Sue K.


I was born in the morning of June 16, 1950, in the middle of the month, in the middle of the year, in the middle of the 20th Century, in Oakland, California. My parents were living in Berkeley while my Dad finished a degree in Architecture at University of California, on the GI Bill. Mom had graduated during the war years, and had taught in what they then called a Junior High School for a couple of years, but quit working to raise the kids. I have two brothers, one only 17 months younger and the other 10 years younger. They are both creative and imaginative men with varied skills.

I had a happy childhood, growing up among our parents’ families in their home town of Sacramento I liked school and was a good student. I always liked music and learned to play the piano starting at age 7. I was good at it, too, as a kid. Music was important to both our parents and has been to all three of us kids, and we were exposed to all genres. 

I must have been 7 or 8 also, when I started learning to sew. I had dolls, and wanted to make clothes for them. I started by draping and tying and pinning any pieces of cloth I could get my hands on, onto my dolls. My maternal grandmother, an accomplished seamstress herself, really got me started doing proper sewing. And I started, mainly, sewing with a machine. I learned some rudimentary hand stitches then, but I still prefer working with machines.

When I was bored and had nothing to do, I would whine to my mother “I want to make something.” She would say “Okay, go ahead.” So I did.
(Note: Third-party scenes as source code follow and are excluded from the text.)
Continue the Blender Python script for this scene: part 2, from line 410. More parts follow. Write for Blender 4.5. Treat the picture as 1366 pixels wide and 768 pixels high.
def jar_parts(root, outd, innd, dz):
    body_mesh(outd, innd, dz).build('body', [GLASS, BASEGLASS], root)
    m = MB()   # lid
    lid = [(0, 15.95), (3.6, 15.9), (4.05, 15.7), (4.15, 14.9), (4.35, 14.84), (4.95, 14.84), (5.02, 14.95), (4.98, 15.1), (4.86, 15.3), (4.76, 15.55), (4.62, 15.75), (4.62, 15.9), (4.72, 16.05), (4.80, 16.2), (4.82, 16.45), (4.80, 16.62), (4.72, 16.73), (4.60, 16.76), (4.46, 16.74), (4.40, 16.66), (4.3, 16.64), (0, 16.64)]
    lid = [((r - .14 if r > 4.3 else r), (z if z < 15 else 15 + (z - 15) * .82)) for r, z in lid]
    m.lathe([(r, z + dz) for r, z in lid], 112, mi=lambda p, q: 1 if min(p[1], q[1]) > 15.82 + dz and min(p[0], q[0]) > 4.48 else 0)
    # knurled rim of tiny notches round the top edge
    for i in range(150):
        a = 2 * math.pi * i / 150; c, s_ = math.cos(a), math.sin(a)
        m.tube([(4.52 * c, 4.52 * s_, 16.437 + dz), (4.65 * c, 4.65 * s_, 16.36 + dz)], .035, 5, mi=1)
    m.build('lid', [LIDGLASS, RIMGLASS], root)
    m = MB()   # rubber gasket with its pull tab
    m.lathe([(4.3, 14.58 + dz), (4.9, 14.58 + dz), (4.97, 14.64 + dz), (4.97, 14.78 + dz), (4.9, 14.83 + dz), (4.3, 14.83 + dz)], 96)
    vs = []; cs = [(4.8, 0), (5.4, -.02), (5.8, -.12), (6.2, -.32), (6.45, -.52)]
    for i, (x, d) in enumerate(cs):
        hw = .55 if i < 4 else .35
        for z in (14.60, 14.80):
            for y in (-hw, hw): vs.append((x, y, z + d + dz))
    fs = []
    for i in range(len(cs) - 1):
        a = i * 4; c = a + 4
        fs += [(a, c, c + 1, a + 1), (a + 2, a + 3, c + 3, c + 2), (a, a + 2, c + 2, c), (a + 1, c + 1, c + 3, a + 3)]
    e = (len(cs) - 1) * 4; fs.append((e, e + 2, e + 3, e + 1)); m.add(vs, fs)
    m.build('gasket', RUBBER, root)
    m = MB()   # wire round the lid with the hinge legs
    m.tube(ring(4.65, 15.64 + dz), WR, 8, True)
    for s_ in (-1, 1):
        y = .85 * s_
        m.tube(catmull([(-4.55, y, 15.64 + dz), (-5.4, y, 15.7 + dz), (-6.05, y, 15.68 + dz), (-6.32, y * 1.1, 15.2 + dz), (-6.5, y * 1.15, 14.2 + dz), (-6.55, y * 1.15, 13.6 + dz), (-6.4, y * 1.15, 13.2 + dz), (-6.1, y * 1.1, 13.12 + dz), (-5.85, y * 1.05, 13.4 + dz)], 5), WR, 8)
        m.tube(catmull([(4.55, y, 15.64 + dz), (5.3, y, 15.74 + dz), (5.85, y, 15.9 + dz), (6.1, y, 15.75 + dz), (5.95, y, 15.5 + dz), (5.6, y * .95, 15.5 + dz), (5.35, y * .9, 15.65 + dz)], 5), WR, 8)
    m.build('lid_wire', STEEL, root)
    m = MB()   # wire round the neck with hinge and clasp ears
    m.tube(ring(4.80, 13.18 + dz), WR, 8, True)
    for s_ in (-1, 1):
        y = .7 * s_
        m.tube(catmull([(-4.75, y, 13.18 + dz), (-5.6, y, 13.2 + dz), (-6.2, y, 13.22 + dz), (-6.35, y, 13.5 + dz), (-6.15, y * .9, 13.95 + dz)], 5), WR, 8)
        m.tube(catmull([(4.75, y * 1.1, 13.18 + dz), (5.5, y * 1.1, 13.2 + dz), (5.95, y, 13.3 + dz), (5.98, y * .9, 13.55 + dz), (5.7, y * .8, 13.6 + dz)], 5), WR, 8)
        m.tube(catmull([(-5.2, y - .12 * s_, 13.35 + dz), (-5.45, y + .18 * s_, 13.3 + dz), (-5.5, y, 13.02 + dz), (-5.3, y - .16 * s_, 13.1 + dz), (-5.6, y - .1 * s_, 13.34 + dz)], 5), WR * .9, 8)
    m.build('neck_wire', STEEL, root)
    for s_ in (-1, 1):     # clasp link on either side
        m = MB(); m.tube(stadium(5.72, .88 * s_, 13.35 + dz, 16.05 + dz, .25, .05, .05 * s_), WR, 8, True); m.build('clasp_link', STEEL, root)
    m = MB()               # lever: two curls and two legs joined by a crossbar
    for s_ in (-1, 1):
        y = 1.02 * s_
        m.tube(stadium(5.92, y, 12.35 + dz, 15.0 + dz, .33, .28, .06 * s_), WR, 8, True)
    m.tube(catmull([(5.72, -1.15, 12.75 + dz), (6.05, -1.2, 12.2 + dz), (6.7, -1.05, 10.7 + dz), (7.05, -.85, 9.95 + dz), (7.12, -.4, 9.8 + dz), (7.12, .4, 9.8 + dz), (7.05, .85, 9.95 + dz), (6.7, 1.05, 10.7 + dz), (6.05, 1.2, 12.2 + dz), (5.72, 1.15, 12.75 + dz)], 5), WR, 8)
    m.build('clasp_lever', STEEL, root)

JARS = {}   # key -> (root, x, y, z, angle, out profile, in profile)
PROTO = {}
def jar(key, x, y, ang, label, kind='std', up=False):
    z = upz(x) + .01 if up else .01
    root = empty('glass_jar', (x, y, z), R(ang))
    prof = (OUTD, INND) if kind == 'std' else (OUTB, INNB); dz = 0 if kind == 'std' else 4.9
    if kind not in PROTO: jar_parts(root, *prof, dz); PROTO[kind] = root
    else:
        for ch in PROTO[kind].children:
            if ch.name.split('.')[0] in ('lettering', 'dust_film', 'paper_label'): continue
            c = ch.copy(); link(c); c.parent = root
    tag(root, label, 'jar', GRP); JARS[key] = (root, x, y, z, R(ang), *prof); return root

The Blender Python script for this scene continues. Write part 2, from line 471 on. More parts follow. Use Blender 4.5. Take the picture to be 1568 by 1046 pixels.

All kind of things, whatever I could thing of. I saw my Dad do this too...he would suddenly get a brainstorm and just do it. My making habit has persisted to this day, with long time-outs for things like a career and raising kids, and all the other busy-ness of adult life. I went straight from High School back to Berkeley at age 17 and spent two years there paying my lower division dues. When it came time to declare a major, I made a bid for the Textile Design program. When the rejection letter came in mid summer (sorry, too many applicants, not enough space) I was so dissappointed I decided to quit for awhile. Instead, I did an 18 month course in Patternmaking, Tailoring and etc at a fashion design trade school in San Francisco. I was good at all the technical parts of fashion design, but not at desigining clothes. After graduation, I worked for a couple of years at a garment manufacturer in SF, during which time I married, but by then was living 50 miles north of the City and the commute was a real drag. So, I enrolled in Cal State U Sonoma, and completed my BA in English Literature, working part time as a secretary for a Civil Engineer. The CE discovered I had a talent for drafting and began teaching me how to put together various maps and plans used in his work. This let me to another job, as an Engineering Technician, and finally to my career job of 26 years, as the Engineering Director for the small town we live in. 

After 10 years of marriage, we had a daughter and a couple of years later, a son.  During the years they were young, a lot of my creative efforts were centered around them--Hallowe’en costumes, helping out with sets and scenery for school plays, making parties, holiday decorations, and so on. I didn’t have the space or time to do much art of my own. The kids are now both in their 30s, one married, one almost so, living and working nearby. We feel very blessed to have them close to us, and that they seem to enjoy our company. 

I retired a little over a year ago, determined to get back to what I always wanted to do in the first place, and have had some success. I’ve joined a group of art quilters, and spent a lot of time reading books and blogs and so on, in search of inspiration, information and a community to share my interests with. 

Which brings me to what I am today, an apprentice artist of a certain age.


I like to go into a room full of materials and start messing with them. I like to pull fabrics out and touch them, and put them next to each other. I get bored and distracted easily, and move from project to project. I have lots of UFOs. I'm trying to think of them as the seeds of future projects.

I enjoy working improvisationally, just seeing what will happen. I would say at this point that the processes I have enjoyed most to date (in no particular order) are piecing and quilting; mono-printing; thread sketching; collage; fused raw edge applique; photography; image transfer to cloth. I use all of these processes fairly consistently in my work. I also want to explore more ways of coloring and embellishing fabrics, using dyes, paints, prints, stamps and stencils, but have not done much exploration in these areas yet. Now that I have my studio set up, finally I will have the chance to play with some other methods.


I favor abstract images over literal or realistic ones for my own work. I am inspired by the natural world, its shapes, textures and colors; rolling hills, ridged rocks, patterns of erosion, seaweed, lichen, mossy fences, reflections in still waters, flowers, jungles, huge granite boulders,  undersea corals, dark skies and the play of light, pine woods, the golden-brown hills and oak woodlands of the part of California where I live; I also am inspired by the built world, structures, details, windows and doors, interesting types of construction, village streets, boats. Other things that grab my interest include music, mathematics, and good literature, though I read less now than I did earlier in my life.